Pour autant, d'ici là, et bien, rien n'empêchera toutes sortes d'articles, de livres, de films ou de feuilletons télé, de relancer la polémique. Ce seront là autant d'ingrédients de nature à alimenter le mythe et le mystère Kennedy. Au fond, c'est mieux ainsi. Un mystère qui se dissiperait, ce serait, par voie de conséquence, un mythe qui s'effondrerait. L'histoire du monde ne s'est-elle pas, elle aussi, à l'image de l'histoire de l'Amérique, complaisamment nourrie de ce mélange durable fait de mystères et de mythes ?
 
Et sur la page Web de Geopolitis, préparée par David Nicole, vous pouvez réagir à cette émission et la commenter. À votre disposition, tout un ensemble d'extraits vidéo, de sites internet, d'infographie et d'archives. Comme toujours, la possibilité de podcaster cette émission de la RTS. Et vous êtes toujours les bienvenus sur Geopolitis.



 
On reprend les faits : ce matin du 22 novembre, un homme se poste sur un petit muret d'où il surplombe Elm Street, là où va passer le cortège présidentiel. Son nom : Abraham Zapruder, il est tailleur de métier, il vient d'acheter ce qui se fait de mieux à l'époque en matière de caméra, une Bell & Howell 414. C'est la première fois qu'il va s'en servir. Il est 12 h 29. Ce que Zapruder va filmer deviendra la séquence la plus vue de l'histoire.

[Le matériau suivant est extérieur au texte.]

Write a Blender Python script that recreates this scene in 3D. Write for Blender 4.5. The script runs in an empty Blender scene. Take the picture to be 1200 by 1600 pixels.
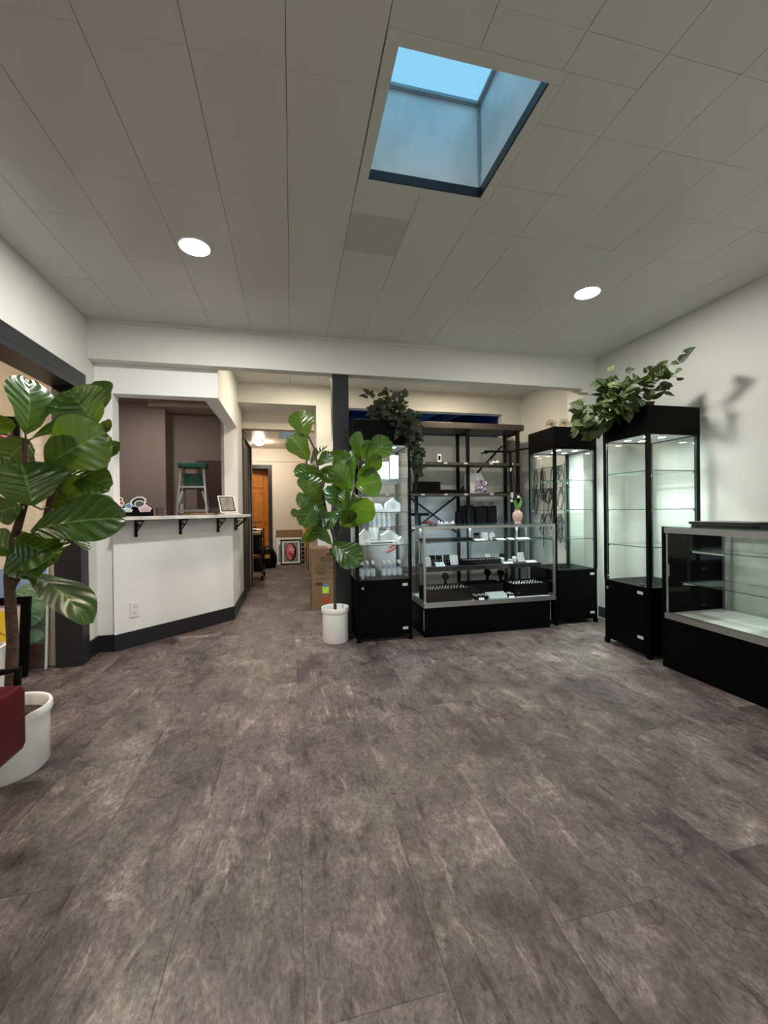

26 secondes, 486 images, sans le son. Pour la première fois, on voit un chef d'État se faire assassiner.
 
EXTRAIT FILM ZAPRUDER
 
Zapruder n'aura donc pas arrêté de filmer, en dépit des coups de feu et de la panique.
Et c'est le magazine LIFE qui va acheter le film, pour 150 000 dollars. Cela dit, pour historique qu'il soit, le film d'Abraham Zapruder n'apporte pas de démonstration, encore moins de preuve, sur l'assassinat lui-même. Y avait-il un autre tireur que Lee Harvey Oswald ? Le président est- il mort d'une balle qui lui a été tirée dans la tête de face, ou de dos ? 50 ans plus tard, ce sont toujours les mêmes questions qui se posent. Ce qui est vrai, c'est que, en ce jour du 22 novembre, en décédant dans de telles circonstances, John Kennedy est devenu un personnage pour l'Histoire. Et c'est après sa mort, certainement pas avant, qu'on a décrété que tout ce que le président avait fait et dit méritait d'être inscrit dans les livres d'Histoire. Un exemple, cette fameuse adresse au peuple américain que le président tout nouvellement élu lançait le jour même de sa prestation de serment.
 
EXTRAIT DISCOURS KENNEDY
 
Traduction : Ne demandez pas ce que votre pays peut faire pour vous, demandez ce que vous pouvez faire pour votre pays. Autre phrase pour l'Histoire, ce que devait dire Jackie Kennedy peu de temps après l'assassinat du président : "Je veux que le pays sache ce qu'ils ont fait à mon mari "!
Une phrase qui, semble-t-il, a été prononcée dans l'avion présidentiel, Air Force One, dans lequel Lyndon Johnson allait prêter serment sur la Bible. En ce soir du 22 novembre 1963, le mystère Kennedy débutait. Le mythe Kennedy aussi.